A quick aside on creating films

This was another huge learning opportunity, and forced me to ask different questions and make new choices. I wondered about how "fancy" to go with editing and splicing clips together, having projected on 3 different sites around the Flats (the white construction hoarding of the LRT station, an NCC exhibit about Flats industrial history, and an electrical box at the intersection of the parkway built as part of the Greber Plan after the expropriation and demolition.) In the end, I decided to keep it simple to maintain the integrity of the loop of paintings and footage I had created. The video also got some text at the intro and credits at the conclusion in case it is ever seen separately from the website.

Failures and conclusions

Wondering about the potential failures and shortcomings of this project probably won't end with the end of this term, especially as I plan to continue to develop this project. I am a bit insecure about a lack of "history work" visible on the site, or in this notebook. Is the project shallow? Conceiving of it as a work-in-progress helps with this.
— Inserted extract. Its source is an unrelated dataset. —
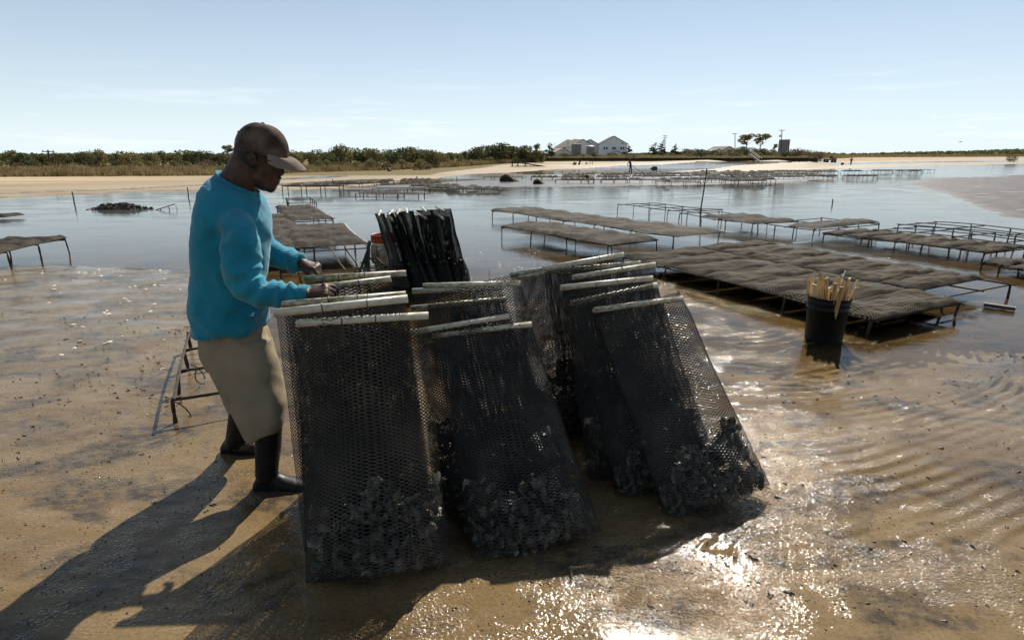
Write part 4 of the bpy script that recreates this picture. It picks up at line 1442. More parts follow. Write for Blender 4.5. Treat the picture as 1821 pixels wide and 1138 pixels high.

I think the process of digital public history making will always challenge training too - that it's imperative to have thorough research and documentation before putting anything "out there" is a hard thing to get over. It's been clear though, through this course and other work in digital humanities at Carleton this year, that openness (early!) is always worthwhile. I am also wondering about the community engagement/participation part, but will deal with that in the same way - this is a work-in-progress. The openness through devlogs, this paradata, and accessibility through the contact page is helpful in addressing this concern too. A final thought that I'm still rolling around is about nostalgia - is the project built on it? Is that a bad thing? I don't necessarily think so, but this speaks again to the conflict / juncture of art and public history, and nagging questions about what's "allowed" or not... Picturing Lebreton Flats has certainly given me the chance to develop tons of new skills, explore new avenues of digital making, and reflect on what it all means.